The UVS case study on the barycenter drivers of the solar cycle, justifies a scientific revolution for the planetary sciences.Cheryl wrote: ↑Thu Apr 10, 2014 11:42 pm Perhaps u can organise a public talk at a obs event. Gd ideas shld be spread to the public. Maybe u can expose students to ur theory and encourage them to do fyp based on it~~.
Plus maybe u can get more exposure by publishing...I think this is common in the scientific community.
Haha~~...jus my 2c...
The contemporary planetary model needs a fundamental revamp with the paradigm shift to a barycentric Solar System model.
This posit for the barycenter of the Solar System does not entail the mainstream heliocentric model postulated Solar System barycenter, which its physics is based on a fundamental fallacy of its cognitive paradox; the Sun is not the center of the Solar System.
The quantitatively described orbital motions of Solar System objects including the Sun, should be based on the barycenter principle that actually modulates the Solar System.

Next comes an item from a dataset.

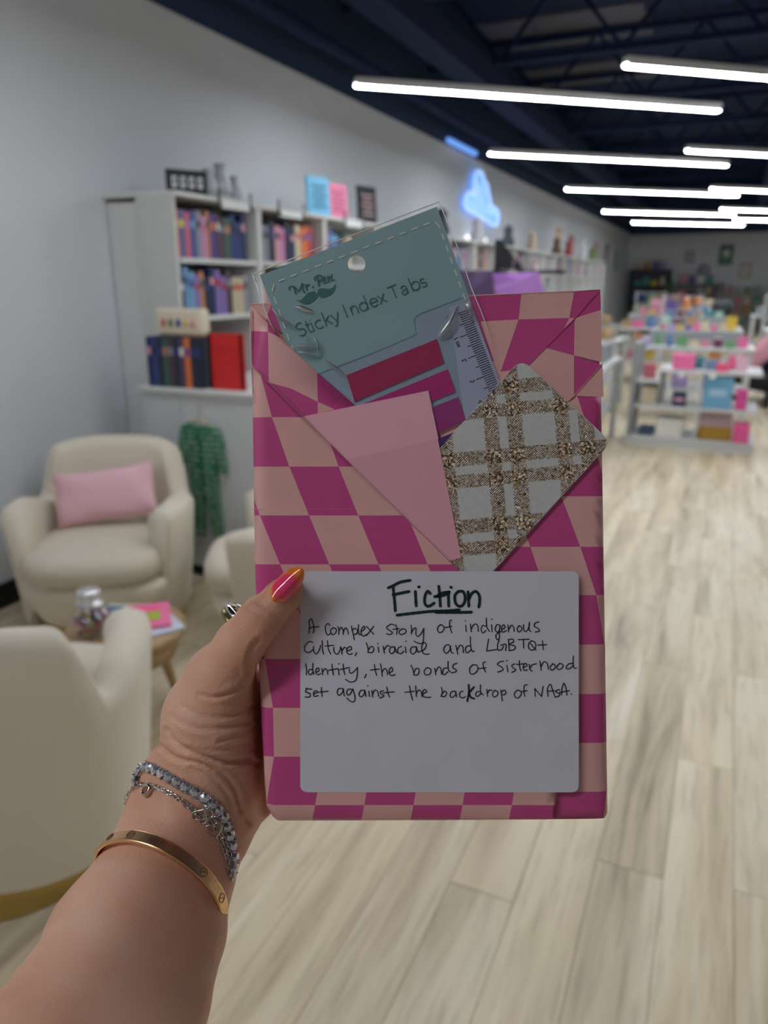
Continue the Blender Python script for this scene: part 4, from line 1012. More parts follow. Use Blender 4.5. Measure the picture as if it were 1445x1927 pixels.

See this paper by a scientist for his proposition of a barycentric principle of the Solar System as a reference:
Motions of Observable Structures Ruled by Hierarchical Two-body Gravitation in the Universe
Anyone has the resources and the capabilities who wishes to develop a barycentric Solar System model can look up for him via the provided email for details of the required formulas applied. He was a very approachable guy happy to share his knowledge that unequivocally resolves the n-body problem of planetary objects with his barycentric setup. We used to exchange ephemerises for our research, and I can say his is a very pleasant person to interact with.
With the barycentric planetarium professionally developed on the correct principles that modulates the Solar System, which could include the relativistic concept for higher precision, such software application with intricate details and could churn out the accurate ephermeries, should be good tool for the quantitative analyses of our Solar System for predicting planetary events accurately.
Such a development of the barycentric planetary model if successful, should deserve the prestige award for planetary science on the international level.
Any astro team here or student group gamed enough for making Singapore proud in the international astro community?